Military incursions from neighbouring Rhodesia continued until that country’s transition to majority rule (as independent, majority-ruled Zimbabwe) in 1980, and the border remained tense for years afterwards as competing parties in Zimbabwe struggled for ascendancy. A significant milestone occurred in 1989, when the founding commander of the BDF, Lieutenant General Mompati Merafhe, retired to enter politics31 and his former deputy, Seretse Khama Ian Khama, was appointed the new commander. Khama brought a different leadership style and new priorities to this role. Like his predecessor, Khama was a strict disciplinarian, bordering on the puritanical. However, he had the reputation of being a ‘hands-on’ leader who cared about his troops, inspected frequently, and fought successfully for troop benefits. This made him popular among the rank and file. One of Khama’s first endeavours was construction of a major new military facility –Thebephatshwa Airbase – near the town of Molepolole, some 50 km north-west of the capital – a massive project begun in 1989 and completed only in the mid-1990s.
This base would ultimately house Botswana’s growing inventory of military aircraft and its commando squadron. The new military commander was secretive about his base and about BDF operations in general, which generated some unease among neighbouring countries and unanswered questions in Botswana itself. Botswana army is believed to have about 10 000 personnel compared to Zimbabwe’s 45 000 and The Botswana Defence Force Air Arm, a force of about 500 personnel organised into five squadrons, compared to Zimbabwean Airforce’s 8000 officers.

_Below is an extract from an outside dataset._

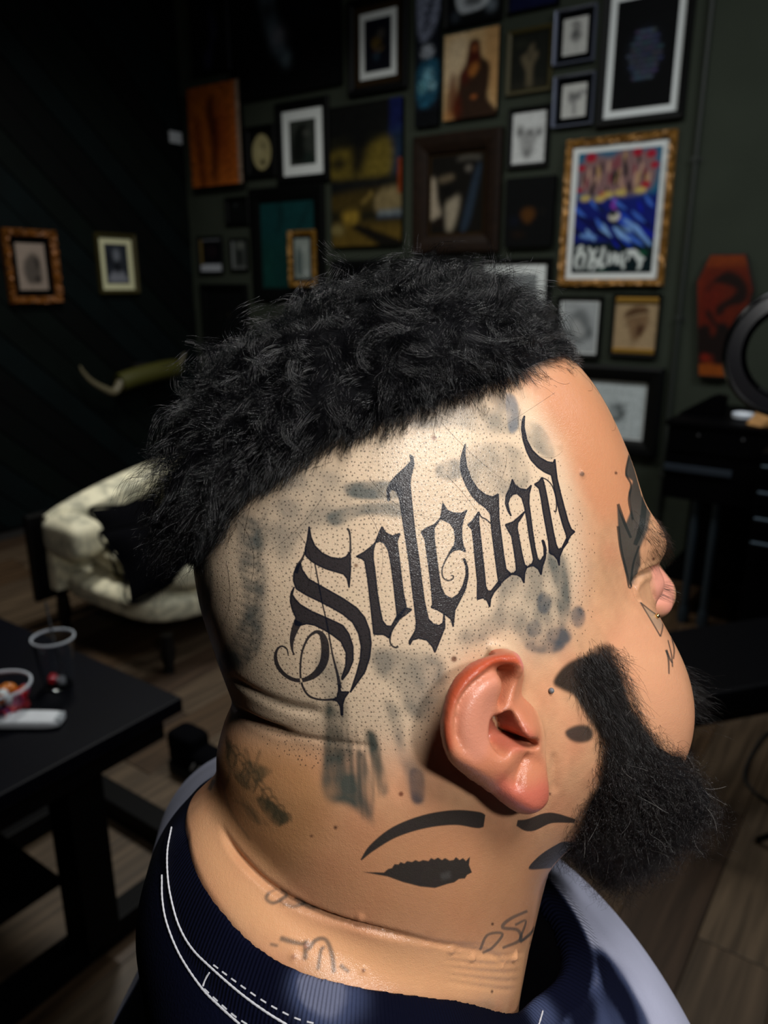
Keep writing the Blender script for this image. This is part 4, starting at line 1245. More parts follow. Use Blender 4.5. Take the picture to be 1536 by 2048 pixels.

Warmonger Robert Mugabe and his newly found wealth in piles of cash from blood diamonds, has just snatched up a place on the African Union Peace and Security Council, one of the bloc’s most powerful organs, and his regional close ally and Malawi’s President Bingu Wa Mutharika has taken over as the new Chairman of the continent’s influential body, and in SADC, all regional leaders live in fear of the 85 year old dictator.